Malkin, the 2009 Conn Smythe winner, is attempting to fast-track his return from a March 11 injury that was projected at 6-to-8 weeks, but the Penguins have more than held the fort in his absence, posting the best record (13-2) of any team in the league while scoring more goals (60) and allowing the third-fewest (33).

“We’re a confident group in here,” said winger Carl Hagelin, who ended the Penguins’ season last year when he played on the other side of the rivalry and scored the Game 5 overtime winner.

“We know what we did the last 25 games or so, and we understand how hard we have to play to win games. The playoffs are a different animal. You have to take your game to another level to have a chance.”

That’s especially true against the Rangers, who pulled off a devastating comeback from a 3-1, second-round series deficit to eliminate the Penguins in 2014. New York will again boast a world-class goaltender in Henrik Lundqvist but are suffering injury woes of their own, most notably in captain and top defenseman Ryan McDonagh, who’s unlikely to play in the series.

“I think, for us, we focus on what we can do,” Hagelin said. “We know they’re a good team; they’ve shown it year in and year out. But there’s a lot of new players, new coaches, new personnel everywhere, so whatever happened the last couple years doesn’t matter now. It’s a new season and new opportunities.”

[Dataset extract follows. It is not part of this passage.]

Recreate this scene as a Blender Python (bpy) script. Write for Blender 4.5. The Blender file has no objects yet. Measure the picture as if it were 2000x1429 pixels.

For the Penguins, the biggest opportunity lies in the fact that their team – particularly with the additions of Hagelin and Phil Kessel up front and Trevor Daley and Justin Schultz on the back end – is now built to keep pace with the Rangers’ speed. That’s especially important against the counterattack game that Sullivan views as the Blueshirts’ biggest strength.

“I think it’s really important that you manage the puck appropriately and don’t give them an opportunity to counterattack on you when you’re vulnerable,” said Sullivan, a former Rangers assistant coach. “In the regular season, I thought our guys did a pretty good job in that regard and forcing them to play goal line to goal line.”

“They’re quick,” said captain Sidney Crosby. “If you look at the games we’ve played this year, [they’ve] been fast games up and down. There’s some great skaters, and both teams move the puck pretty quick which adds to it. You would expect a pretty high pace, especially in the playoffs.”

That’s a game the Penguins believe they can win. Against the Rangers and, for that matter, against any of the other teams standing between them and their ultimate goal.

“We’re definitely going in with a sense of knowing that we can beat any team on any given night if we play the way we can,” Hagelin said.

“This team has established an identity for itself and has played to its strengths for a long time,” Sullivan echoed. “I think there’s a belief in the room that, when we play a certain way, we give our team the best chance to win and we’re a competitive hockey team.”